Well, if there is one area where people are for Daylight Saving Time, it’s here. I’m tempted to just tell you to contact your state or local Chamber of Commerce to get all the information you need on why Daylight Saving Time is “good for business”, though you’ll rarely hear a Chamber mention the negative side of DST transitions.
To be fair, Time Zone Report isn’t against Year-Round DST, we’re just against DST transitions. Going to DST and staying there is fine with us — it’s just not fine with the US Congress and our nations federal regulations.
And to be more fair, I’m telling you up front that I’m mostly editorializing on this page. If you want to keep your state swinging between “spring forward” and “fall back” so that “business is good”, you can do your own research on this point!
While having more daylight so more people will go out and buy things may be a good thing for companies, this article from Time online doesn’t necessarily agree. And a similar article from the Economic Policy Journal echoes the sentiment.
Who Really Benefits?
Golf facilities
If there’s more daylight, people will go out and play golf and stay later, especially business folk who skip out early to whack a few in the afternoon. But retired folks can go out earlier, and in fast most of them prefer to go out earlier.
Convenience Stores
The articles mentioned earlier point out that if it’s daylight later, people will stop by convenience stores and buy gas. Wait a minute… you mean if we don’t go to DST, people don’t have to buy gas? If the needle is swinging toward the big E, you’re going to stop and get gas — day or night. Is there a huge spike in robberies of gas-filling customers I haven’t heard about that’s causing people to not fill their tanks and run out of gas?
Candy Companies
There is an informative online article citing a book on Daylight Saving Time by Michael Downing, a lecturer in English at Tufts University. The article’s author points out many salient points — it’s a good read. The book, too, is very informative, though published in 2005. In that article, though, Gail Bambrick points out:
In 2005, seven months of DST became eight with the passage of the Energy Policy Act, which moved the start date to the second Sunday of March and ended it a week later, on the first Sunday in November. The change from the end of October to early November was not driven by energy savings, but by the National Association of Convenience Stores (NACS), who wanted Halloween to occur during DST.
“It gave the children more time to trick or treat and eat more candy,” Downing says. Of course, in addition to Snickers bars, Americans buy 80 percent of their gasoline at convenience stores, and the NACS credits that extra month of daylight saving with a $1 billion increase in annual sales.
So we have an extra week of DST just so that candy companies (and grocery stores and yes, apparently those convenience stores benefited too) could sell more candy?

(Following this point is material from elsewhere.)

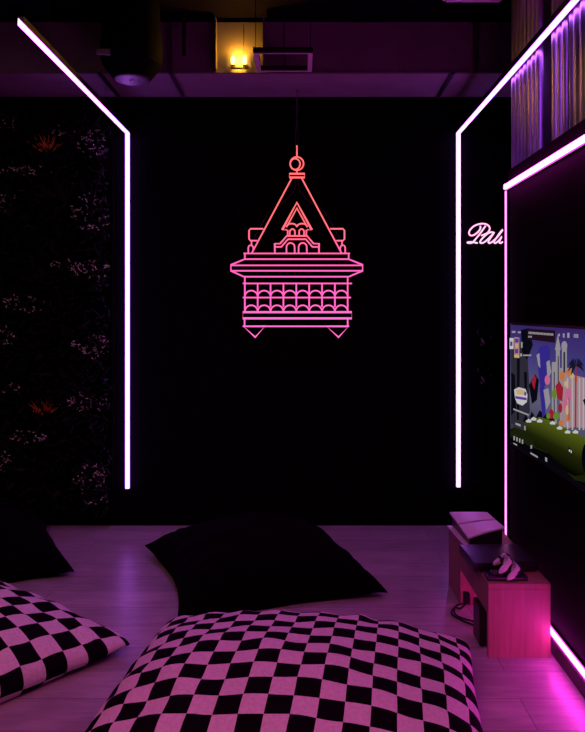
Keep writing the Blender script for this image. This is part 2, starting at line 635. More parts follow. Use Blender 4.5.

Hmmm, maybe there’s more! All that candy of course leads to more business for dentists, too. All those cavities to fill! More toothpaste and tooth brushes to sell! Who knew what a boon to commerce that extra hour of Trick or Treating could be!
Barbecue Grill and Charcoal Companies
Mr. Downing’s book goes on to mention, according to the Tufts article:
“The barbeque grill and charcoal industries say they gain $200 million in sales with an extra month of daylight saving—and they were among the biggest lobbies in favor of extending DST from six to seven months in 1986,” he says. Lobbying alongside them that year was the golf industry, which says that additional month of daylight has meant more time on the links and an additional $400 million in revenue.
Positive Note Wrap-Up
Again we’d like to point out we’re not opposed to declaring Year-Round DST, so the benefits posed by us here (though much of it tongue-in-cheek) are fine as long as a state chooses to follow DST — forever! Why miss out on those benefits in the winter months? Rake in an extra 50% by expanding DST from 8 months of the year to 12!